Everything but a guide.

Obviously, this is surface level, and if you were to go down the rabbit hole, I'm sure you'd need both at some point; the theory and the tooling. There's a lot of nuanced discussion that can come out of all this. Another one of the projects I did was a family facial recognition system because someone said we all look alike... Not very true, apparently, because it took just one epoch and only 10 images per person to hit 90% accuracy. Go figure. (NB: This is outside the technical section, I am not claiming that it was easy for the NN, it probably could do it because of the augmentations (more samples than 10), and the pretraining of a very good model (that could recognise most of the things anyway))

The point is: image classification opens the door to a ton of fun and weird ideas. You can experiment fast, build cool things, and learn a lot along the way (often by breaking stuff).

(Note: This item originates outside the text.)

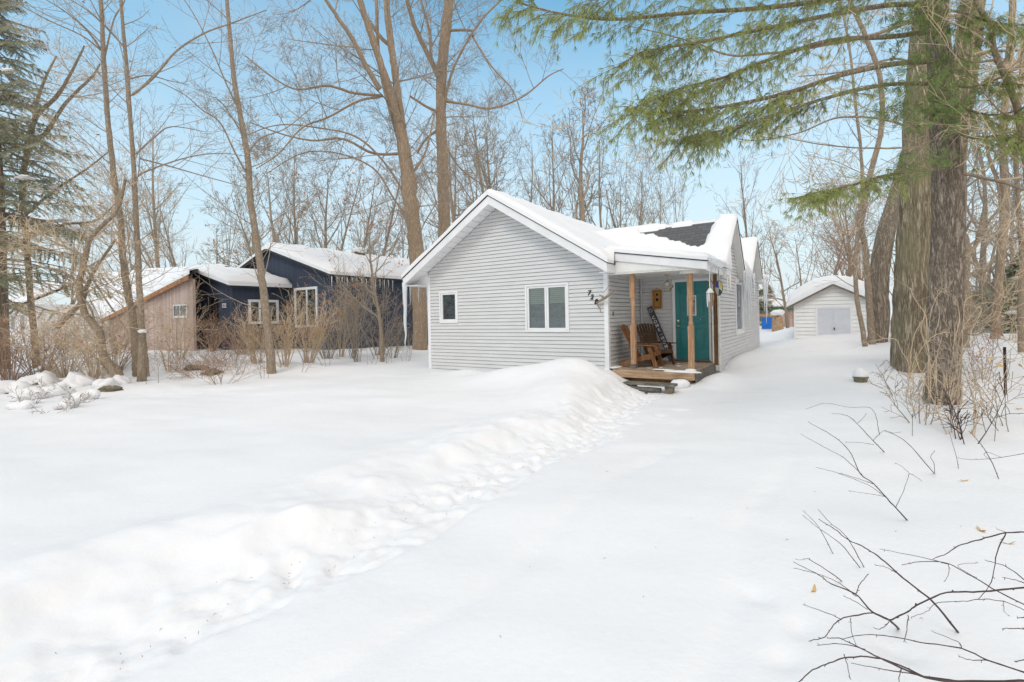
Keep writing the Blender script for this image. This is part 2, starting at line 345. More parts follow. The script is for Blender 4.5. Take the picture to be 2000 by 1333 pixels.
def ground(X, Y, fine=True):
    X = np.asarray(X, float); Y = np.asarray(Y, float)
    Tl = (X-P0.x)*U.x+(Y-P0.y)*U.y; Sl = (X-P0.x)*Bv.x+(Y-P0.y)*Bv.y
    z = .10*fbm(X*.22, Y*.22, 3, 3)*sstep((np.hypot(X, Y)-2)/6)
    z += .05*fbm(X*.6+Y*.2, Y*.9, 8, 3)
    z += .30*sstep((Tl-1.8)/2.5)*sstep((Sl-.6)/2.2)*sstep((34-Y)/10)       # drive beside the house
    z += .16*np.exp(-((Tl-2.25)/.35)**2)*sstep((Sl-2.7)/.8)*sstep((11-Sl)/.8)
    z += .22*sstep((X-4.2)/3)*sstep((Y-2.5)/4) + .25*sstep((X-9)/6)           # under the pines
    z += .25*sstep((Y-15)/6)*sstep((-X-2)/6)
    d, side, al = path_dist(X, Y)
    left = sstep((side*-1*d*1.0+.0)/.0001) if False else (side < 0)
    # lawn side of the path is deeper, unbroken snow; drive side is packed
    edge = .36+.30*fbm(X*1.2, Y*1.2, 21, 4)
    lawnside = np.where(al < .01, sstep((.9-Tl)/.8), np.where(side < 0, 1.0, 0.0))
    z += lawnside*(.115+.06*fbm(X*.7, Y*.7, 31, 2))*sstep((d-edge)/(.38+.6*np.clip(fbm(X*.8+4, Y*.8, 25, 2), 0, 1)))
    z += lawnside*.06*np.exp(-((d-edge-.45)/.40)**2)*(.6+2.0*fbm(X*1.5, Y*1.5, 41, 3))*sstep((al-1.5)/2)
    z += lawnside*.035*np.exp(-((d-1.25-.5*fbm(X*.8, Y*.8, 9, 2))/.3)**2)*sstep((al-3)/2)
    z -= .06*np.exp(-(d/.30)**2)
    z -= .035*np.exp(-((d-.30-.10*fbm(X*3, Y*3, 79, 3))/.045)**2)*(1-lawnside)*np.clip(fbm(X*2.2, Y*2.2, 77, 3)*2+.6, 0, 1)
    # shovelled mound in front of the front wall
    c = at(1105, 705, 11.2); 
    z += .50*bump2(X, Y, c.x+.25, c.y-.05, 1.25, .75, YAW)*(1+.12*fbm(X*1.5, Y*1.5, 51, 3))
    z += .34*bump2(X, Y, c.x-.25, c.y-1.5, .85, 1.35, -.15)
    z += .26*bump2(X, Y, c.x-1.3, c.y+.35, 1.2, .6, YAW)
    z += .10*bump2(X, Y, -1.3, 13.3, .75, .3, YAW)
    # hollow in front of the steps and small drift to the right of the deck
    st = world_of(1.0, -.9); z -= .10*bump2(X, Y, st.x, st.y, .9, .7, YAW)
    q = world_of(1.95, .35); z += .10*bump2(X, Y, q.x+.6, q.y+.2, .6, .8, YAW)
    q = world_of(-.05, -.05); z += .22*bump2(X, Y, q.x, q.y, .35, .30, YAW)
    q = world_of(2.42, .75); z += .10*bump2(X, Y, q.x, q.y, .28, 1.1, YAW)
    # keep the ground below the porch floor
    inp = sstep((Tl+.02)/.1)*sstep((2.1-Tl)/.12)*sstep((Sl-.12)/.1)*sstep((2.5-Sl)/.1)
    z = z*(1-inp)+np.minimum(z, .12)*inp
    # neighbouring yard behind the shrubs, uneven
    z += .12*fbm(X*.7, Y*.7, 61, 4)*sstep((-X-5)/3)*sstep((Y-9.5)/2)
    z += .55*bump2(X, Y, -11.8, 16.5, 2.4, 1.1) + .30*bump2(X, Y, -8.5, 15.6, 2.5, .8)
    z += .35*bump2(X, Y, at(1540,640,24).x, 24, 1.6, 1.2)
    if fine:
        rough = np.exp(-((d-.02)/.34)**2)
        z += rough*.06*fbm(X*8, Y*8, 71, 4)
        lump = lawnside*np.exp(-((d-.36)/.22)**2)
        z += lump*.05*fbm(X*4+Y, Y*4, 75, 4)+lawnside*np.exp(-((d-.9)/.5)**2)*.03*fbm(X*3, Y*3, 85, 3)
        for o_ in (1.15, 2.55): z -= .014*(1-lawnside)*np.exp(-((d-o_-.12*fbm(X*.5, Y*.5, 87, 2))/.12)**2)*(1+.6*fbm(X*6, Y*6, 89, 2))*sstep(al/2)
        # boot prints
        rs = np.random.RandomState(5)
        L = 0; segs = []
        for a, b in zip(PATH[:-1], PATH[1:]):
            l = (b-a).length; segs.append((L, l, a, b)); L += l
        k = 0
        for s in np.arange(.3, L-.3, .24):
            for (l0, l, a, b) in segs:
                if l0 <= s < l0+l:
                    p = a.lerp(b, (s-l0)/l); t = (b-a).normalized(); off = rs.uniform(-.28, .28)
                    cx, cy = p.x-t.y*off, p.y+t.x*off; ang = math.atan2(t.y, t.x)+rs.uniform(-1.1, 1.1)
                    mk = (np.abs(X-cx) < .4) & (np.abs(Y-cy) < .4)
                    g = np.zeros_like(z); e_ = bump2(X[mk], Y[mk], cx, cy, .13, .055, ang); g[mk] = np.clip(e_*1.7, 0, 1)**2-.35*np.exp(-((e_-.18)/.12)**2)*vnoise(X[mk]*14, Y[mk]*14, 3)
                    z -= rs.uniform(.012, .045)*g
            k += 1
        for (px, py) in ((1290,800),(1240,812),(1205,835),(1330,790),(1180,800),(960,830),(1010,845),(900,840),(1060,830),(1100,800),(860,870),(1120,815),(980,865),(1040,862)):
            g = on_ground(px, py, .1); z -= .03*bump2(X, Y, g.x, g.y, .13, .07, rs.uniform(0, 3))+(-.012)*bump2(X, Y, g.x, g.y-.12, .15, .08)
        for (px, py) in ((1530,1250),(1565,1190),(1755,1232),(1480,1130)):
            g = on_ground(px, py, .1); z -= .03*bump2(X, Y, g.x, g.y, .1, .07, rs.uniform(0, 3))
    return z
def gz(x, y): return float(ground(np.array([[x]]), np.array([[y]]), False)[0, 0])
def axis(fine0, fine1, step, far0, far1, g=1.12):
    a = list(np.arange(fine0, fine1, step)); s = step; x = a[-1]
    while x < far1: s *= g; x += s; a.append(x)
    s = step; x = a[0]; pre = []
    while x > far0: s *= g; x -= s; pre.append(x)
    return np.array(pre[::-1]+a)
def grid_mesh(xs, ys, Z, mat, name, mask=None):
    X, Y = np.meshgrid(xs, ys); nx, ny = len(xs), len(ys)
    i = np.arange(ny-1)[:, None]*nx+np.arange(nx-1)[None, :]
    q = np.stack([i, i+1, i+nx+1, i+nx], -1)
    q = q[mask] if mask is not None else q.reshape(-1, 4)
    mb = MB(); mb.add(np.stack([X, Y, Z], -1).reshape(-1, 3), q); return mb
xs = axis(-8, 6, .03, -600, 600, 1.05); ys = axis(1.2, 13.5, .03, -300, 900, 1.05)
X, Y = np.meshgrid(xs, ys); Z = ground(X, Y)
far = sstep((np.hypot(X, Y)-60)/60); Z = Z*(1-far)
tag(grid_mesh(xs, ys, Z, None, '').build('ground', M['snow'], smooth=True), kind='structure')

# ---------------------------------------------------------------- cottage
house = empty('cottage', P0, YAW, 'small grey clapboard cottage with snowy gabled roof and a teal door under its porch', 'house')
LAP = .1016
def siding(mb, fn, span, z0, z1, holes=(), out=.026):
    n = int(math.ceil((z1-z0)/LAP))
    for k in range(n):
        a0, a1 = z0+k*LAP, min(z0+(k+1)*LAP, z1)
        lo = span(a0); hi = span(a1)
        if not lo: continue
        if not hi: hi = ((lo[0]+lo[1])/2,)*2
        zm = (a0+a1)/2; cuts = [(lo[0], lo[1], hi[0], hi[1])]
        for (h0, h1, hz0, hz1) in holes:
            if hz0 < zm < hz1:
                nc = []
                for (b0, b1, t0, t1) in cuts:
                    if b1 <= h0 or b0 >= h1: nc.append((b0, b1, t0, t1)); continue
                    if b0 < h0: nc.append((b0, h0, t0, h0))
                    if b1 > h1: nc.append((h1, b1, h1, t1))
                cuts = nc
        for (b0, b1, t0, t1) in cuts:
            m0 = fn(b0, a0+.006, out); m1 = fn(b1, a0+.006, out)
            # lap face, then a narrow open slot under the lap above it
            g_ = .0062*(a1-a0)/LAP; e0, e1 = fn(t0, a1-g_, .006), fn(t1, a1-g_, .006)
            mb.quad(m0, m1, e1, e0)
            mb.quad(e0, e1, fn(t1, a1-g_, -.02), fn(t0, a1-g_, -.02)); mb.quad(fn(t0, a1-g_, -.02), fn(t1, a1-g_, -.02), fn(t1, a1+.006, -.02), fn(t0, a1+.006, -.02))
            mb.quad(fn(b0, a0+.006, -.02), fn(b1, a0+.006, -.02), m1, m0)
def fr(a, z, o): return (a, -o, z)                    # front wall plane y=0
def fd(a, z, o): return (a, 2.377-o, z)               # door wall
def fl(a, z, o): return (o, a, z)                     # wall beside the porch (faces +x)
def fs(a, z, o): return (2.117+o, a, z)               # long side wall (faces +x)
# windows of the front wall: right edges from the photo
nF = Bv; 
def tf(px, py): q = hit(px, py, nF, P0); a = loc_of(q); return a[0], q.z
w1a, w1b = tf(859, 570), tf(896, 631); w2a, w2b = tf(1026, 557), tf(1113, 649)
W1 = (w1a[0], w1b[0], w1b[1], w1a[1]); W2 = (w2a[0], w2b[0], w2b[1], w2a[1])
RA = 5.07
def und(t): return RA-.27-.615*abs(t+3.22)
def span_front(z):
    lo, hi = -5.98, 0.0
    k = (RA-.225-z)/.615
    if k <= 0: return None
    return (max(lo, -3.22-k), min(hi, -3.22+k))
mb = MB()
shr = .05
siding(mb, fr, span_front, .05, 4.78, [(W1[0]+shr, W1[1]-shr, W1[2]+shr, W1[3]-shr), (W2[0]+shr, W2[1]-shr, W2[2]+shr, W2[3]-shr)])
mb.build('front_wall', M['siding'], house)
mb = MB()
siding(mb, fl, lambda z: (0, 2.377), .2, 2.95); mb.build('side_wall', M['siding'], house)
DX0, DX1, DZ0, DZ1 = 1.006, 1.875, .47, 2.57
mb = MB(); siding(mb, fd, lambda z: (0.0, 2.1), .3, 3.0, [(DX0-.07, DX1+.07, .3, DZ1+.08)]); mb.build('porch_wall', M['siding'], house)
S0, S1 = 2.377, 10.24
def span_side(z): return (S0, S1)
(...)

Oh Also Also, if you want to go the extra mile, you can use the Hugging Face API to get more control over the UI, and even embed your model directly into your own website. And make a super duper awesome webpage using your model as you wish (or other people's). Something like this: Et Voila

import requests

response = requests.post(
    "https://api-inference.huggingface.co/models/your-username/your-model-name",
    headers={"Authorization": "Bearer YOUR_HUGGINGFACE_TOKEN"},
    files={"file": open("my_cat_image.jpg", "rb")}
)

print(response.json())

With a bit of front-end work, you could turn this into a slick embedded app. No need to use Gradio's hosted UI, just wire it into your own HTML/CSS/JS setup and roll your own thing. Super useful if you want to integrate it into a portfolio or blog.

Anywaysssss... however far you decide to go, it's a playground. Just don't forget to git commit before you break something again.